Reproduce, please, only the lines from the first line below to the line containing "cam.dof.use_dof = True;", inclusive.

[Given material]:

==========

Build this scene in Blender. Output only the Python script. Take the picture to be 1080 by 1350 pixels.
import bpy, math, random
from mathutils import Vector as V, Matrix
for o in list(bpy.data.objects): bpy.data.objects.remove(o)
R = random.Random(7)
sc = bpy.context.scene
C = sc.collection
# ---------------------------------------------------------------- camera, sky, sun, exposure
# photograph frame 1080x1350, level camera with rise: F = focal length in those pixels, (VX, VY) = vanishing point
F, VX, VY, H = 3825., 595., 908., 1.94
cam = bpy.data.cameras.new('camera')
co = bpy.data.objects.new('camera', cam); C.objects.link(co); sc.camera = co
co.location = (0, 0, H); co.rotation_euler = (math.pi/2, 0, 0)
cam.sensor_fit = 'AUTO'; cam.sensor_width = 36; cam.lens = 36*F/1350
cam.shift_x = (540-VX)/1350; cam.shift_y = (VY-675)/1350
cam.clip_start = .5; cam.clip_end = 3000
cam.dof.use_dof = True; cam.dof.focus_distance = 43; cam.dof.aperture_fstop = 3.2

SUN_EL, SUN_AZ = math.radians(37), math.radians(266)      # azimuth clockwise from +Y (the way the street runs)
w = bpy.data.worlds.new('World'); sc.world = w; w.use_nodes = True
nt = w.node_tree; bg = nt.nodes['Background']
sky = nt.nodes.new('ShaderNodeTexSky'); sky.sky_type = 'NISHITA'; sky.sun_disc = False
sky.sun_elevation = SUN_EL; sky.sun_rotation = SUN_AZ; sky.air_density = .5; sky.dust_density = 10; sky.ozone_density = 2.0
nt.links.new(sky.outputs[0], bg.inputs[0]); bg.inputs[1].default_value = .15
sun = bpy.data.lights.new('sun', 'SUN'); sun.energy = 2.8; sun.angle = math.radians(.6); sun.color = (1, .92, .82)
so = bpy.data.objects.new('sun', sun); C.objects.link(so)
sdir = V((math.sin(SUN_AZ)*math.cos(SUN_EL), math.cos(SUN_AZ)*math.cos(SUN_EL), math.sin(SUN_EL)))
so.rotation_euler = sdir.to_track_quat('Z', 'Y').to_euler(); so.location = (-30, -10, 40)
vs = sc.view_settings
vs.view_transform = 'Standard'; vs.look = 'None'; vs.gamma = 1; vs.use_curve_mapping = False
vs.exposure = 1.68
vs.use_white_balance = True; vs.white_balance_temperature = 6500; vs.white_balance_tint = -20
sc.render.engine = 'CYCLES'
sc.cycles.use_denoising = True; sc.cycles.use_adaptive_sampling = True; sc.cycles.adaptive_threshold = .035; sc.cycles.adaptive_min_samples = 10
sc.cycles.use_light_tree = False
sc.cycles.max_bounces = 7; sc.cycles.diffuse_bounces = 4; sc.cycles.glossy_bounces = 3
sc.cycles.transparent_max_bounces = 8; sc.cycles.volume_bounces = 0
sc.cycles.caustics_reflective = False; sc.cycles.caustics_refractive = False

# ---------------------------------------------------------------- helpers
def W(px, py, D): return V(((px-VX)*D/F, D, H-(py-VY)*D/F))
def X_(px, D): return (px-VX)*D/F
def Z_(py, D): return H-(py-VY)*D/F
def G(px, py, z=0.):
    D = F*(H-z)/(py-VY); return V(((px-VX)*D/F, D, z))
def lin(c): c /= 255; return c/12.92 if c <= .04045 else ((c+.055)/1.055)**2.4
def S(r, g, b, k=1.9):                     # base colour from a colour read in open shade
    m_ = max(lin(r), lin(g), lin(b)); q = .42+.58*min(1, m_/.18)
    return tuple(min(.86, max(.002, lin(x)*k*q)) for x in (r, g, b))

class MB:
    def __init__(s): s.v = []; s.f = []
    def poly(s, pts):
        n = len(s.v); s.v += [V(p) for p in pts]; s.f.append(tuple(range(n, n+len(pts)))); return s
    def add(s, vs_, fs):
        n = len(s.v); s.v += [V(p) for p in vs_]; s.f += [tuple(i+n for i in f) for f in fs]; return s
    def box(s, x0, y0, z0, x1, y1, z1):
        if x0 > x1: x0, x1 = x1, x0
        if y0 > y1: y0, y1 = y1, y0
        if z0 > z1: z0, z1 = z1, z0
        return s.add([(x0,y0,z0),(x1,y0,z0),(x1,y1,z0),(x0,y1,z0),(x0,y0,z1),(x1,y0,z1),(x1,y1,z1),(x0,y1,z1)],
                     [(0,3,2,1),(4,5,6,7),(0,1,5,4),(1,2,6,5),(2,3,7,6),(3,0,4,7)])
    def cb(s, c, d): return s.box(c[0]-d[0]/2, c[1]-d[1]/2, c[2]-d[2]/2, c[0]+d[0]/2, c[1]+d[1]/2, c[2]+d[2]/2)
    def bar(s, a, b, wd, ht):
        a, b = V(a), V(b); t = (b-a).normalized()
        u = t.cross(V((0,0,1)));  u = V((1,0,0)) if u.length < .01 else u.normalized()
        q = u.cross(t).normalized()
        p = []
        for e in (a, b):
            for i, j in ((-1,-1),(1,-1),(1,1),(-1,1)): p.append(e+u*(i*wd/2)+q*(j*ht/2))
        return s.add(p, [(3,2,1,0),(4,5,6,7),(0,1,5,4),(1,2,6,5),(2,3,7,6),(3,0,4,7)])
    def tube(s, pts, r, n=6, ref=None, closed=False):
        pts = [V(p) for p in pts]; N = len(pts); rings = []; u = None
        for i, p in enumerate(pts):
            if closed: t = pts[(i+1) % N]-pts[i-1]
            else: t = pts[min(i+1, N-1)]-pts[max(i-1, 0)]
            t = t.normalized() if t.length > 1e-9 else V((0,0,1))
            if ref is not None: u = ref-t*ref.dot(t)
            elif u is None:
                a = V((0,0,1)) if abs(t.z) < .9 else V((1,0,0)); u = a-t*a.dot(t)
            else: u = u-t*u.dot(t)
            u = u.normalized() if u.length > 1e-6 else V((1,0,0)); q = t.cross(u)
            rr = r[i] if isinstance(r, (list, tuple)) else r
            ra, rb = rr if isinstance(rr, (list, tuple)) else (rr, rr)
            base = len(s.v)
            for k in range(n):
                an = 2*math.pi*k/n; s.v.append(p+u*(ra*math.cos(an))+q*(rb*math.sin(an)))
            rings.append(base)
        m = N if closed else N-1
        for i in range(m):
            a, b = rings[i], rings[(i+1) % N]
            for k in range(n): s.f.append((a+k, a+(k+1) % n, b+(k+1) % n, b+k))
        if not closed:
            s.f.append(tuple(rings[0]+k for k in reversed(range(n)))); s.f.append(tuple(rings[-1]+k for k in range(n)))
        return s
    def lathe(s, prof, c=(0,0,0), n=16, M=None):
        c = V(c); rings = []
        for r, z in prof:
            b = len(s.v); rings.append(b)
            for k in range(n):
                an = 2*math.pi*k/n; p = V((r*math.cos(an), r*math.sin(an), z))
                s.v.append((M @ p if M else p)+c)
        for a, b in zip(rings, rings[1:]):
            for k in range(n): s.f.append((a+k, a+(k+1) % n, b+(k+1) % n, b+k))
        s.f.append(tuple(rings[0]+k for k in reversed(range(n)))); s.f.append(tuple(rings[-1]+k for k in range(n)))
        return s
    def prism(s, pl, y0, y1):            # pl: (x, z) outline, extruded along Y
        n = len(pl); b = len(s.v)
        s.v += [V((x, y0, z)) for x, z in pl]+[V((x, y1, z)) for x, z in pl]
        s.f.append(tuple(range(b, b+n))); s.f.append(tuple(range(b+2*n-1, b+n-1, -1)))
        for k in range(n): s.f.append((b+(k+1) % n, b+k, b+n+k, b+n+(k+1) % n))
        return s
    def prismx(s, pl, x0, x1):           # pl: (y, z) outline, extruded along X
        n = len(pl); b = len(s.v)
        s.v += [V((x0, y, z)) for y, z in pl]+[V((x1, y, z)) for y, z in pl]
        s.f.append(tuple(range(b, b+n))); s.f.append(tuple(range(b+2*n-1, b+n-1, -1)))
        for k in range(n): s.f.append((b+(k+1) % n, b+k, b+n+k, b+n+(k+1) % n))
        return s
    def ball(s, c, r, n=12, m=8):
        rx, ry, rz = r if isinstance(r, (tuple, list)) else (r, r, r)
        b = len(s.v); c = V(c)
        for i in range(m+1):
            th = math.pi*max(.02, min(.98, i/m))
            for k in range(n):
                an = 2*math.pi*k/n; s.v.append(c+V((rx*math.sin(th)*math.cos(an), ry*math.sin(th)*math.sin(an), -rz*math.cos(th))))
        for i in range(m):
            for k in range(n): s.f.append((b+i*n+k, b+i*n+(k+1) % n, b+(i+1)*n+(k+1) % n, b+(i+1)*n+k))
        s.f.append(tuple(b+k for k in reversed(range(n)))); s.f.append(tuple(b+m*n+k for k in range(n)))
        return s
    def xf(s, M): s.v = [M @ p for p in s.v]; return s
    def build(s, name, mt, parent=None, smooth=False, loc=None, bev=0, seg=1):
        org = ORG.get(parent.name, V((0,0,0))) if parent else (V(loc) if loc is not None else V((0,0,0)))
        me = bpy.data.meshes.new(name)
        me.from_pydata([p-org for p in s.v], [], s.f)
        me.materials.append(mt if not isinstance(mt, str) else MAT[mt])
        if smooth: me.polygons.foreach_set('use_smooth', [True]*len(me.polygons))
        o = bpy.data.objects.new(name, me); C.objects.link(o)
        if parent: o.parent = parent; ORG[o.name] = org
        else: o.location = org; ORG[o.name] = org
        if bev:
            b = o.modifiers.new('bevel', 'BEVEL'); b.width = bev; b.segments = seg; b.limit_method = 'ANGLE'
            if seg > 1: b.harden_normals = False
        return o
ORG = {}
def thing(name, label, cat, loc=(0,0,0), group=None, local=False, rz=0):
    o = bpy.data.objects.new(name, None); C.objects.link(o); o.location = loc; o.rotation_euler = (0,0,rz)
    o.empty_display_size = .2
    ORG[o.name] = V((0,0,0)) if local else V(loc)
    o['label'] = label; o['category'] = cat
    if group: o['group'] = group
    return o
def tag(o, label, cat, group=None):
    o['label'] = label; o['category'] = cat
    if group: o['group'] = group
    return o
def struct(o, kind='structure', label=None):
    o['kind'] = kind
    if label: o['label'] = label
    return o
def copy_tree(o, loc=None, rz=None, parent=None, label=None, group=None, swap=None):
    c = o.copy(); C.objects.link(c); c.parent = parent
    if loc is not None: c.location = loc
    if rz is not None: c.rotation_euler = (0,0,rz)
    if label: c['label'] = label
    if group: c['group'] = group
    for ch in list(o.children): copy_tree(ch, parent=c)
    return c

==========

[Full output]:
Build this scene in Blender. Output only the Python script. Take the picture to be 1080 by 1350 pixels.
import bpy, math, random
from mathutils import Vector as V, Matrix
for o in list(bpy.data.objects): bpy.data.objects.remove(o)
R = random.Random(7)
sc = bpy.context.scene
C = sc.collection
# ---------------------------------------------------------------- camera, sky, sun, exposure
# photograph frame 1080x1350, level camera with rise: F = focal length in those pixels, (VX, VY) = vanishing point
F, VX, VY, H = 3825., 595., 908., 1.94
cam = bpy.data.cameras.new('camera')
co = bpy.data.objects.new('camera', cam); C.objects.link(co); sc.camera = co
co.location = (0, 0, H); co.rotation_euler = (math.pi/2, 0, 0)
cam.sensor_fit = 'AUTO'; cam.sensor_width = 36; cam.lens = 36*F/1350
cam.shift_x = (540-VX)/1350; cam.shift_y = (VY-675)/1350
cam.clip_start = .5; cam.clip_end = 3000
cam.dof.use_dof = True; cam.dof.focus_distance = 43; cam.dof.aperture_fstop = 3.2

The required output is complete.